We know the drill. When two newspapers inhabit the same town, they attack each other. They toss the ordinary rules of journalism ethics aside and slam the competition. That’s the way it has been done since Ben Franklin was a newspaper publisher.
That said, San Jose Metro has printed an extraordinary quote from Matt Mansfield, the Mercury News deputy managing editor assigned to helping “rethink” his paper: “The problem we have is, no one likes us.”
Apparently he spoke alongside the paper’s executive editor, Carole Leigh Hutton, to a crowd of Santa Clara University students wondering about the future of journalism. Here’s how Metro reported it:
- “While Hutton spent a half-hour whining about hemorrhaging ad revenues like a brusque businesswoman, Mansfield cut to the heart of the matter.
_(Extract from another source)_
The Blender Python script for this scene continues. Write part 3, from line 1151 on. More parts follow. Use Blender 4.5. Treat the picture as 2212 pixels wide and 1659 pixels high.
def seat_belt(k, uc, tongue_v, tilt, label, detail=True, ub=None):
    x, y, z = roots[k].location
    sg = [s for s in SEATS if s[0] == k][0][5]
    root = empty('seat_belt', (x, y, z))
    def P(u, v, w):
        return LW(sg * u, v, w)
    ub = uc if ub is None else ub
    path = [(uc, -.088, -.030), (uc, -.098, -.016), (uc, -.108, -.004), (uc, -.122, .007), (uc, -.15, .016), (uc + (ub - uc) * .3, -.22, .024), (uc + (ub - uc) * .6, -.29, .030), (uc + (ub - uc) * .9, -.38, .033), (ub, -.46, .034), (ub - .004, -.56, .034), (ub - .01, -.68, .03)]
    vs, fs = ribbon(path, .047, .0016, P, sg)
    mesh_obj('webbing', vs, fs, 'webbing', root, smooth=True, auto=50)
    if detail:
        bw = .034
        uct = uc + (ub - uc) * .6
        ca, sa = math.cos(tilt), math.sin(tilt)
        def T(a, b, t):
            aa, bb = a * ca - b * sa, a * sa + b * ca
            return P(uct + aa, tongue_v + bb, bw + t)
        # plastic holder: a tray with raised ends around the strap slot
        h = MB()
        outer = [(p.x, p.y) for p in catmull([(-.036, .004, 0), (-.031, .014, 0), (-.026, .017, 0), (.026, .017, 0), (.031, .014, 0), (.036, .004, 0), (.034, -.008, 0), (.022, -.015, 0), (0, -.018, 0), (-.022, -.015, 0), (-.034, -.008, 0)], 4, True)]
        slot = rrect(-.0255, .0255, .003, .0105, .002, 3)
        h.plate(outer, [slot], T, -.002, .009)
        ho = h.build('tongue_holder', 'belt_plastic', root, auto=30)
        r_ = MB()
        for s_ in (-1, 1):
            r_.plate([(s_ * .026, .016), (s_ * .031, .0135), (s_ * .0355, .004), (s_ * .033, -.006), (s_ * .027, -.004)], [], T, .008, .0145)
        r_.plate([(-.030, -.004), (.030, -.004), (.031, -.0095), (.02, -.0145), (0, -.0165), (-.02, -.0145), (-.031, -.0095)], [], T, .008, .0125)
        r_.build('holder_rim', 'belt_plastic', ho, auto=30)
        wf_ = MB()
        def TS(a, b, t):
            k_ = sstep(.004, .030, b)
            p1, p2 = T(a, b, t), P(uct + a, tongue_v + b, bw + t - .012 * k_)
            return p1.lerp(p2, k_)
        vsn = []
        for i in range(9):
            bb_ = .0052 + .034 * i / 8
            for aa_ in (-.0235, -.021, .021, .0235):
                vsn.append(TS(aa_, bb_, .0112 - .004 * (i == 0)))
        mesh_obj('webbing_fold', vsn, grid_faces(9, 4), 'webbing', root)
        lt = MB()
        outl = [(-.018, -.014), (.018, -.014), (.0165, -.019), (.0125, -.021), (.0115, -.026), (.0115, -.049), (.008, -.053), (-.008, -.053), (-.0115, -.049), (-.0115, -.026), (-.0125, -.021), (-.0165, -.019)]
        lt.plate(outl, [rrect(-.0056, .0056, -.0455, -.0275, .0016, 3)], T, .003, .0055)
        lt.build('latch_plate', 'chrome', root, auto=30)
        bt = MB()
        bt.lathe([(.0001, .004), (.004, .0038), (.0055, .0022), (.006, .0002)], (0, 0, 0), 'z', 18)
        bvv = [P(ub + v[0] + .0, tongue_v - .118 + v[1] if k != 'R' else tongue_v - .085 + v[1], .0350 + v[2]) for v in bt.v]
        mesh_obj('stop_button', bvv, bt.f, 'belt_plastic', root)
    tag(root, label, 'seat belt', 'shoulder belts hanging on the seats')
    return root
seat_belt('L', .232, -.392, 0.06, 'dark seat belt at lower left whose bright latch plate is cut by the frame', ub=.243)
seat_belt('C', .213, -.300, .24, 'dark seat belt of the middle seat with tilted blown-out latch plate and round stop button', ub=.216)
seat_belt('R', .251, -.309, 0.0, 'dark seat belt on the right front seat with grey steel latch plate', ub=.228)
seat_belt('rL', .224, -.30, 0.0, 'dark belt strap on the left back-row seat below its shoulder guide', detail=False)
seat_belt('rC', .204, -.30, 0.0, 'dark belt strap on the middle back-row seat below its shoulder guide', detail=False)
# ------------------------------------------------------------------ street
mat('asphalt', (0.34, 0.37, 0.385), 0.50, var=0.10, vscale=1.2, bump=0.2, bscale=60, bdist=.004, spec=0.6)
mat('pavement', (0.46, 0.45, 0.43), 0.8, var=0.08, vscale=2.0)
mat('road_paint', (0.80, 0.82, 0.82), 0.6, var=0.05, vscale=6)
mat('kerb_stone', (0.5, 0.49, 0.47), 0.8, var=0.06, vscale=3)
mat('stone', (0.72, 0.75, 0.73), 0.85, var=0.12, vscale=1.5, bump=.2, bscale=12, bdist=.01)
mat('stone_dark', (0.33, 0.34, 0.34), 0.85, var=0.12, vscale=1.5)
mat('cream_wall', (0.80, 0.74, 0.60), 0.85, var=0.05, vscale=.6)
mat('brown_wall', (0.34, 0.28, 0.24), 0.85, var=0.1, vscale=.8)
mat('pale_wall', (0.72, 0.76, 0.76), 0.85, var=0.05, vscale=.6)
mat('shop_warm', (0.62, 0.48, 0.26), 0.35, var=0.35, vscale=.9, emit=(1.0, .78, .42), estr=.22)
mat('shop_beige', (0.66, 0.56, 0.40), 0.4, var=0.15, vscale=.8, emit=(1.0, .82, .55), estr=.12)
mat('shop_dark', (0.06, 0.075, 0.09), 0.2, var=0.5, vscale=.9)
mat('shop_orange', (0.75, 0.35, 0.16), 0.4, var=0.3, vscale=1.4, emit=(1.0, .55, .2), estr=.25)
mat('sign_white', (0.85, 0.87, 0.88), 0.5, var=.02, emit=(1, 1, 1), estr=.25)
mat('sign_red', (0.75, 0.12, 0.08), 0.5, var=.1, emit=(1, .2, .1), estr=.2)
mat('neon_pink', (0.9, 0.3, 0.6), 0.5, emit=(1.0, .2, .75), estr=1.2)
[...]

He’s in charge of finding out what readers want — a novel idea — in the hopes of revamping the newspaper’s image. All this while the paper’s news content and staff have been shaved to a skeleton of what they used to be. Market studies revealed what we’ve known all along. ‘The Mercury News has no personality,’ Mansfield said. His point of comparison? ‘The Metro has attitude.’ What’s really going on, Mansfield says, is that people don’t want to make the time to read something boring. Always an important, reminder, true, but doesn’t San Jose’s daily have bigger problems right now? Like front-page hot-dog contest stories, maybe?